Note that steps 3, 4, 6, 7, 8 are optional but highly recommended. Following these steps ensures that networking configuration and firewall rules are set up correctly.

Initial setup#

Ensure that you have the VPC created and peering is active. This is simple to do and can be automated via terraform if needed. Please check out how to set up VPC peering on the Aiven platform.

We will be using the google-us-east1 VPC for testing. Ensure that the VPC and peering are both in an Active state.

Testing the connection#

First we want to ensure that we can connect to with a non-critical service to ensure that the networks are peered. In this case, I am going to create a small service inside an existing VPC to test the network connection.

Ensure that your service is deployed into a VPC.

From a host within your own VPC, we want to make sure that we can resolve the DNS hostname, and connect to the service port. The following commands work on Ubuntu 20.04 LTS and should work for most Linux distributions.

  • nslookup {host}

  • nc -vz {host} {port}

Enable public access#

Enable the public_access.{service type} configuration on all of your services in the “Advanced Configuration” section. For example, the configuration name is public_access.kafka for Aiven for Apache Kafka®. This will create a new hostname and port. It will still be publicly available once the service is moved into the VPC.

You will now see a new hostname and port under “Connection Information” by selecting the Public “Access Route”

Ensure that you can connect to each host/port combination.

Configure and redeploy application#

It is highly recommended to configure your applications to use the public access route during migration. This ensures access to the services while moving into a private network. In dual access mode, you can test all connections and ports before finally cutting over to use the private hostname(s) and underlying private IP addresses.

Migrate Aiven service to your VPC#

Use the “Cloud and VPC” section on the service overview to migrate your Aiven services into a VPC. Note the Public Internet tag.

Ensure that you select the region from the VPC tab. This is a dedicated VPC for your project.

Ensure that you see the Project VPC tag after migration. You can monitor the migration status on the service details page.

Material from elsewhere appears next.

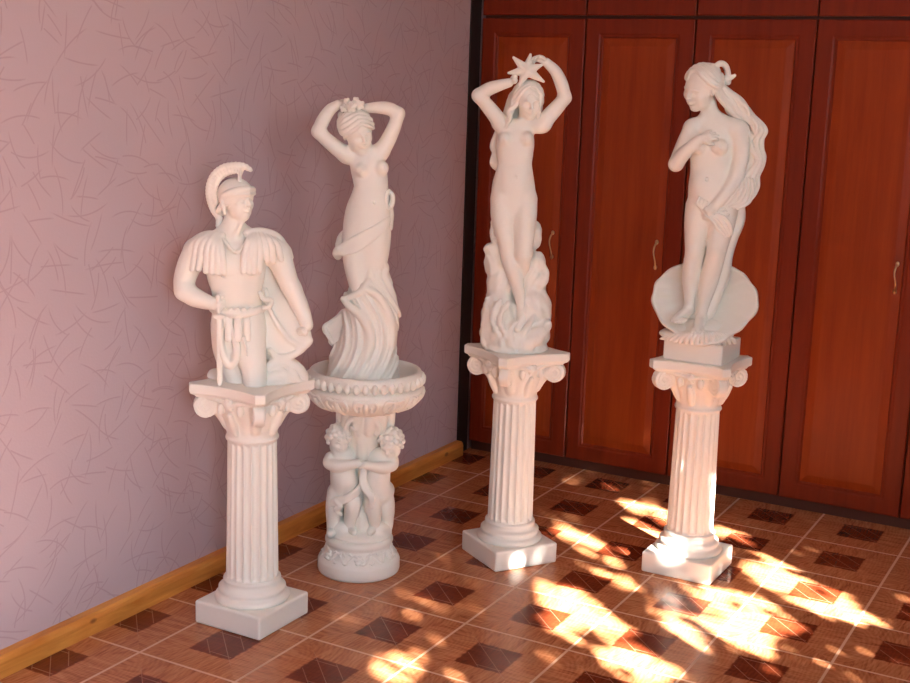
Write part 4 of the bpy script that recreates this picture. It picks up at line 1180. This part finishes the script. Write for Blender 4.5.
# shoulder capes of long pleated tongues
for name, flip, strips in (
    ('shoulder_straps', 1, [((203, 238, 2), (188, 248, -1), (184.5, 266, -2)), ((205, 236, 5), (189, 246, 3), (185, 267, 2)), ((206, 236, 8), (192, 245, 8), (187, 268, 6)), ((208, 236, 10), (197, 245, 13), (192.5, 269, 12)), ((210, 237, 12), (202, 247, 17), (198.5, 269, 17)),
                            ((213, 237, 13), (207.5, 249, 20), (206, 271, 20)), ((215, 238, 14), (212.5, 252, 22), (212, 272, 22.5)), ((217.5, 239, 14), (217.5, 254, 23), (218, 272.5, 23.5)), ((220, 240, 14), (222.5, 256, 23), (223.5, 272.5, 24))]),
    ('shoulder_straps', -1, [((250, 237, 14), (245, 253, 23), (243, 271, 24)), ((252.5, 236, 14), (250, 251, 23), (248.5, 271.5, 24)), ((255, 236, 14), (255, 250, 22), (254, 272, 23)), ((258, 236, 13), (260, 249, 20), (259.5, 270, 21)),
                             ((262, 236, 12), (266, 248, 18), (267, 260, 18)), ((266, 237, 11), (272, 247, 16), (273, 261, 16)), ((269, 238, 9), (278, 247, 12), (281, 259, 12)), ((271, 239, 7), (283, 248, 6), (287, 257, 6)), ((273, 241, 3), (287, 249, 0), (290.5, 257, 0)), ((272, 242, -2), (286, 250, -7), (290, 258, -7))])):
    S = Sculpt(.0022)
    for (a, b_, c) in strips:
        F.ch(S, [(*a, 3.0), ((a[0] + b_[0]) / 2, (a[1] + b_[1]) / 2 - 1.5, (a[2] + b_[2]) / 2 + 2.0, 3.4), (*b_, 3.5), ((b_[0] + c[0]) / 2, (b_[1] + c[1]) / 2, (b_[2] + c[2]) / 2 + .5, 3.5), (*c, 3.3)], .25)
    if flip > 0: F.ch(S, [(222, 236, 10, 4), (208, 235, 6, 4.5), (196, 241, 0, 5), (188, 252, -4, 5)], 3)
    else: F.ch(S, [(247, 233, 10, 4), (262, 232, 6, 4.5), (277, 238, 0, 5), (287, 252, -3, 4.5)], 3)
    S.build(name, PL, st)
# belt with ornament, skirt flaps
S = Sculpt(.0022)
F.ch(S, [(213, 309, 2, 4), (222, 312, 15, 4), (237, 314, 20, 4.2), (252, 312, 16, 4), (263, 308, 3, 4)], 1, flat=.8)
for k in range(7):
    u = 218 + 6.3 * k; d = 21 - .035 * (u - 237) ** 2
    F.ch(S, [(u - 2, 311, d, 1.5), (u + 1, 308.5, d + 1, 1.5), (u + 2.5, 312, d + 1, 1.5), (u, 315, d + 1, 1.4), (u - 1.6, 313, d + 1, 1.2)], .6)
for k in range(5):
    u = 221 + 8.5 * k; d = 19 - .035 * (u - 237) ** 2
    F.ch(S, [(u, 316, d, 3.6), (u + .5 * (k - 2), 328, d + 4, 4.0), (u + (k - 2), 339, d + 6, 3.6)], .5, flat=.55)
S.build('belt', PL, st)
S = Sculpt(.0022)      # loop of cloth hanging beside the thigh
F.ch(S, [(221, 318, 18, 3), (220.5, 332, 19, 3), (221, 346, 20, 3.2), (224.5, 358, 21, 3.6), (231, 364, 21, 4), (236, 358, 22, 4), (236.5, 345, 22, 4), (232, 332, 20, 4), (226, 319, 17, 4)], 3.5)
F.ch(S, [(230, 364, 19, 5), (229, 352, 13, 6), (227, 338, 10, 7), (225, 322, 8, 8)], 5)
F.ch(S, [(243, 338, 24, 1.8), (246, 348, 26, 1.8), (247, 355, 27, 1.4)], 1.5)
S.build('tunic', PL, st)
# cloak
S = Sculpt(.0025)
F.ch(S, [(262, 262, -10, 9), (266, 285, -12, 12), (273, 308, -10, 15), (280, 328, -6, 17), (285, 343, -2, 14)], 5, flat=.55)
F.ch(S, [(277, 300, -8, 10), (291, 318, -5, 13), (299, 333, -2, 12), (305, 341, 1, 7)], 5, flat=.55)
F.ch(S, [(262, 320, -8, 14), (267, 340, -5, 14), (272, 352, -1, 10)], 5, flat=.6)
F.ch(S, [(310, 341, 2, 3), (300, 351, 4, 3.4), (288, 357, 6, 3.6), (277, 357, 8, 3.6), (270, 350, 9, 3)], 3)
F.ch(S, [(266, 290, 4, 2.4), (268, 305, 5, 2.4), (276, 322, 5, 2.6), (288, 338, 6, 2.6), (300, 346, 4, 2.2)], 6)
F.ch(S, [(260, 293, 12, 2.4), (264, 299, 14, 2.8), (271, 300, 12, 2.4), (270, 306, 12, 2.4), (264, 308, 13, 2.2)], 1.5)
F.ch(S, [(238, 246, -16, 14), (238, 275, -20, 16), (237, 305, -22, 17), (237, 340, -24, 18), (240, 370, -24, 20)], 5, flat=.5)
F.ch(S, [(266, 340, -16, 12), (270, 360, -18, 14), (276, 376, -18, 13)], 5)
for (pts) in ([(268, 368, 10, 5), (278, 362, 6, 7), (290, 364, 2, 7), (300, 371, 0, 6), (304, 379, 0, 5)], [(266, 380, 14, 5), (278, 375, 12, 6), (290, 377, 8, 6), (302, 384, 4, 4.5)], [(270, 372, 4, 8), (284, 374, 0, 10), (296, 380, -4, 8)],
              [(262, 388, 18, 4), (276, 384, 16, 5), (290, 386, 10, 5)], [(275, 368, 10, 2.4), (283, 371, 12, 2.6), (286, 380, 14, 2.4)], [(290, 370, 8, 2.4), (295, 374, 9, 2.6), (298, 382, 8, 2.4)]):
    F.ch(S, pts, 2.5)
S.build('cloak', PL, st, clip_z=.0)
# sword, point down
S = Sculpt(.0020)
F.ch(S, [(218.2, 296.5, 22, 2.6), (218.4, 299, 22, 2.2), (218.6, 312, 22, 2.0)], .6)
F.ch(S, [(214.5, 317, 23, 1.8), (219, 316.5, 23, 2.2), (223.5, 317, 23, 1.8)], .6)
a = F.p(219, 319, 22); b_ = F.p(219.8, 391, 20)
L = np.linalg.norm(b_ - a)
S.chain([(*a, 3.3 / F.s), (*(a + (b_ - a) * .85), 3.0 / F.s), (*b_, 1.2 / F.s)], .001, flat=.5, smooth=False)
S.build('sword', PL, st, clip_z=.0)

# ------------------------------------------------------------------ daylight
SUN_AZ = (0.83, -0.557)             # towards the sun, on the ground
EL = math.radians(31)
sd = bpy.data.lights.new('sun', 'SUN'); so = bpy.data.objects.new('sun', sd); col.objects.link(so)
nrm = math.hypot(*SUN_AZ)
SD = Vector((SUN_AZ[0] / nrm * math.cos(EL), SUN_AZ[1] / nrm * math.cos(EL), math.sin(EL)))
so.rotation_euler = SD.to_track_quat('Z', 'Y').to_euler(); so.location = (6, -3, 5)
sd.energy = 92; sd.color = (1.0, .93, .86); sd.angle = math.radians(.6)
wd = bpy.data.worlds.new('world'); scene.world = wd; wd.use_nodes = True
nt = wd.node_tree; bg = nt.nodes['Background']
tc = nt.nodes.new('ShaderNodeTexCoord'); sp = nt.nodes.new('ShaderNodeSeparateXYZ'); nt.links.new(tc.outputs['Generated'], sp.inputs[0])
rp = nt.nodes.new('ShaderNodeValToRGB'); nt.links.new(sp.outputs[2], rp.inputs[0])
e = rp.color_ramp.elements
e[0].position = .0; e[0].color = (.42, .42, .44, 1); e[1].position = .5; e[1].color = (.57, .74, .98, 1)
k = e.new(.06); k.color = (.76, .87, .98, 1)
nt.links.new(rp.outputs[0], bg.inputs[0]); bg.inputs[1].default_value = 29.0
def portal(loc, rot, sx, sy):
    d = bpy.data.lights.new('window_portal', 'AREA'); o = bpy.data.objects.new('window_portal', d); col.objects.link(o)
    d.shape = 'RECTANGLE'; d.size = sx; d.size_y = sy; d.cycles.is_portal = True
    o.location = loc; o.rotation_euler = rot
portal((XR + .19, (RW[0] + RW[1]) / 2, (RW[2] + RW[3]) / 2), (math.radians(90), 0, math.radians(90)), RW[1] - RW[0], RW[3] - RW[2])
portal((XR + .19, (RW2[0] + RW2[1]) / 2, (RW2[2] + RW2[3]) / 2), (math.radians(90), 0, math.radians(90)), RW2[1] - RW2[0], RW2[3] - RW2[2])

# unseen leaf screen added outside the right window, gaps shaped to place sun patches
def lit(x, y):
    """how open the foliage is for the sun ray that reaches floor point x, y"""
    a = math.atan2(.557, -.83)
    def st(cx, cy, hl, hw, dang=0.0):
        dx, dy = x - cx, y - cy
        u = dx * math.cos(a + dang) + dy * math.sin(a + dang); w = -dx * math.sin(a + dang) + dy * math.cos(a + dang)
        return (u / hl) ** 2 + (w / hw) ** 2 < 1
    for s_ in LIT:
        if st(*s_): return True
    return False
def fl(u, v):
    d = ray(u, v); t = -CAM[2] / d[2]; p = CAM + t * d
    return p[0], p[1]
LIT = []
def strip(p, q, w):
    (x0, y0), (x1, y1) = p, q
    LIT.append(((x0 + x1) / 2, (y0 + y1) / 2, math.hypot(x1 - x0, y1 - y0) / 2 + .02, w, math.atan2(y1 - y0, x1 - x0) - math.atan2(.557, -.83)))
strip((1.66, 1.34), (1.22, 1.63), .062)
strip((1.60, 1.50), (1.30, 1.68), .026)
strip((1.72, 1.36), (1.50, 1.50), .030)
strip((1.52, 1.12), (1.20, 1.33), .10)
strip((1.50, .98), (1.25, 1.12), .060)
strip((1.38, .80), (1.12, 1.12), .030)
strip((1.28, .62), (1.10, .75), .085)
strip((1.02, .86), (.74, 1.06), .075)
strip((.98, .74), (.84, .90), .04)
strip((1.10, .86), (1.0, .95), .03)
strip((.86, 1.36), (.56, 1.60), .045)
strip((.98, 1.40), (.86, 1.48), .022)
strip((1.0, 1.625), (.70, 1.83), .026)
strip((.98, 1.84), (.66, 2.02), .045)
strip((1.16, 1.85), (1.0, 1.93), .02)
strip((1.26, 1.70), (1.2, 1.76), .02)
strip((.70, .26), (.60, .34), .045)
strip((1.0, 1.20), (.86, 1.28), .03)
XL = 4.0
def leaves():
    vs = []; fs = []
    rnd = random.Random(5)
    n = 0
    while n < 18000:
        y = rnd.uniform(-2.5, 0.75); z = rnd.uniform(.9, 3.05); x = XL + rnd.uniform(-.18, .18)
        t = z / SD.z; px, py = x - SD.x * t, y - SD.y * t
        m = .04
        if lit(px, py) or (rnd.random() < .9 and (lit(px + .6 * m, py - .4 * m) or lit(px - .6 * m, py + .4 * m) or lit(px + .3 * m, py + .5 * m) or lit(px - .3 * m, py - .5 * m))):
            if rnd.random() > .02: continue
        n += 1
        L = rnd.uniform(.07, .11); w = L * rnd.uniform(.45, .65)
        R = Matrix.Rotation(rnd.uniform(0, 6.28), 3, 'X') @ Matrix.Rotation(rnd.uniform(-.9, .9), 3, 'Z') @ Matrix.Rotation(rnd.uniform(-.9, .9), 3, 'Y')
        b0 = len(vs)
        for (a, c_, d) in ((0, -L / 2, 0), (0, -L * .1, w / 2), (0, L / 2, 0), (0, -L * .1, -w / 2), (.006, 0, 0)):
            p = R @ Vector((a, c_, d)); vs.append((x + p.x, y + p.y, z + p.z))
        fs += [(b0, b0 + 1, b0 + 4), (b0 + 1, b0 + 2, b0 + 4), (b0 + 2, b0 + 3, b0 + 4), (b0 + 3, b0, b0 + 4)]
    me = bpy.data.meshes.new('leaf_gobo'); me.from_pydata(vs, [], fs)
    return me
tag(link_mesh('leaf_gobo', leaves(), LEAF), 'unseen leafy screen added outside the right window to shape the sun patches', 'leaf_gobo', kind='stuff')

vs_ = scene.view_settings
scene.display_settings.display_device = 'sRGB'
vs_.view_transform = 'Standard'; vs_.look = 'None'; vs_.gamma = 1.0; vs_.use_curve_mapping = False
vs_.exposure = 0.16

Testing the service connections#

After the migration, you will see some private IP addresses if you use the nslookup command. Ensure that you can connect to the private hostnames and ports, i.e. firewall rules and routing works.

Configure and redeploy your applications#

Now you can convert your application to use the private hostname again.

Cleanup by disabling public access#

Disable the public_access.{service type} configuration on all of your services in the “Advanced Configuration” section. This will remove the public- prefixed hostname and port.


These steps allow you to perform public => VPC service migrations with zero downtime in a safe manner by testing connections every step of the way. As always, ensure that your client applications have failure and retry logic as the underlying servers and IP addresses change. This is usually not an issue in clustered services, e.g. Apache Kafka® and OpenSearch®, but might require additional configuration for services like PostgreSQL® and Redis®*.